Qu’elle ait été dans les coulisses ou sur le devant de la scène, c’est l’armée,
véritable colonne vertébrale du régime, qui est à la manœuvre depuis
l’indépendance.
Aujourd’hui, le bras de fer met
face à face le mouvement populaire et Gaïd Salah, le chef d’état-major, nouvel
homme fort du régime, cible principale des manifestants. Si son opération
« mains propres », qui a conduit en prison des hauts dignitaires, des
grands patrons, des ministres ou des officiers, a pu satisfaire une fraction de
l’opinion populaire, elle n’a pas été suffisante pour faire refluer le
mouvement. Par contre, ses tentatives de division entre berbérophones et
arabophones, ses intimidations avec d’impressionnants dispositifs policiers,
ont semble-t-il attisé la colère.
Ces dernières semaines, une
trentaine de manifestants ont été arrêtés pour avoir brandi, ou simplement
transporté, un drapeau berbère. Ils sont poursuivis pour atteinte à l’unité
nationale. La mise en détention à la veille du 5 juillet de Lakhdar Bouregaa,
ancien combattant de la guerre d’indépendance, pour atteinte au moral de
l’armée, a particulièrement choqué. « Nous voulons un état civil, ni
militaire ni policier ! », « Libération de tous les
détenus » : ces slogans ont été scandés avec vigueur.
Les initiatives pour tenter de
sortir le régime de l’impasse ne manquent pas. Elles sont l’expression de sensibilités
politiques diverses. Ainsi une Conférence nationale de dialogue, qui regroupe,
autour de l’ex-Premier ministre Ali Benflis, les dirigeants islamistes, Makri
du MSP, Djaballah d’El Adala, se dit favorable à la proposition de dialogue de
Bensalah.
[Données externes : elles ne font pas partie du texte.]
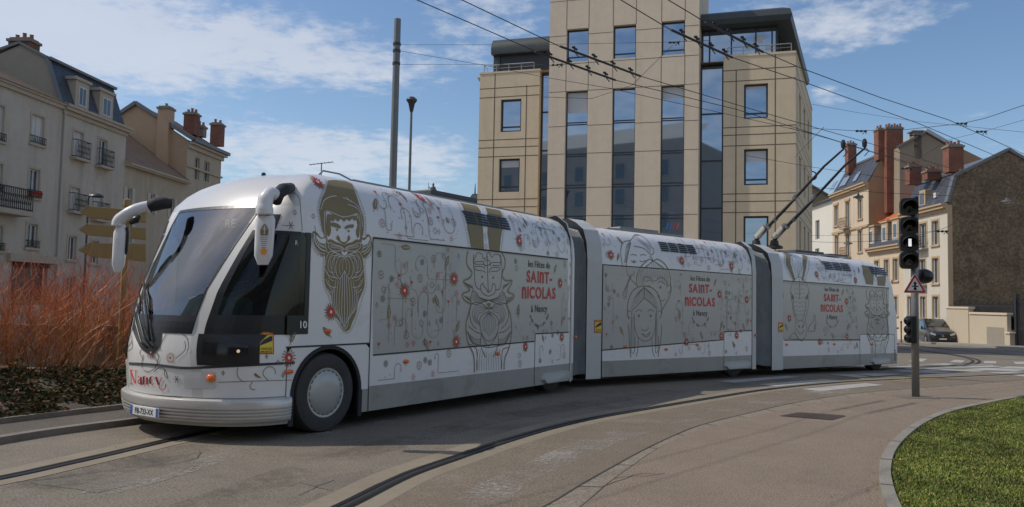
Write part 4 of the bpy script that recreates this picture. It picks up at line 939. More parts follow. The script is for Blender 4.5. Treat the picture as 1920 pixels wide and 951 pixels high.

Elle concurrence d’autres initiatives comme celle baptisée Société
civile, réunissant des associations, syndicats autonomes et collectifs, ou
encore l’Alternative démocratique, constituée autour de partis qui s’affirment
progressistes, comme le FFS ou le RCD.
Ces différents regroupements
prétendent chacun offrir un débouché politique au mouvement populaire, mais
aucun n’a à ce jour suffisamment de crédit pour pouvoir le représenter et
parler en son nom. Et s’ils rivalisent entre eux, les solutions qu’ils
préconisent auraient toutes pour résultat de préserver la domination de la
bourgeoisie algérienne, de l’État et de l’armée sur lesquels elle s’appuie
depuis 1962.
« Pour une seconde
indépendance », pouvait-on lire sur les pancartes des manifestants.
Afin de ne pas voir leurs espoirs
d’émancipation trahis, les travailleurs et les classes populaires doivent
cultiver leur défiance vis-à-vis de tous ceux qui prétendent parler en leur
nom.
Gaïd Salah prétend répondre aux
aspirations du mouvement populaire en mettant derrière les barreaux quelques
riches hommes d’affaires et des hommes autrefois au pouvoir.
Ces arrestations ne changeront
rien au sort des classes populaires.
Pour changer leurs conditions
d’existence, pour empêcher le pillage des richesses du pays, les travailleurs
et les classes populaires ne peuvent compter que sur leur propre mobilisation,
sur le contrôle qu’ils pourront exercer sur le pouvoir politique et sur
l’économie.
Pour vivre libres dans un pays
sans oppression, ils devront s’attaquer à ce qui est à la racine de cet ordre
social injuste : la domination de la bourgeoisie et de l’impérialisme.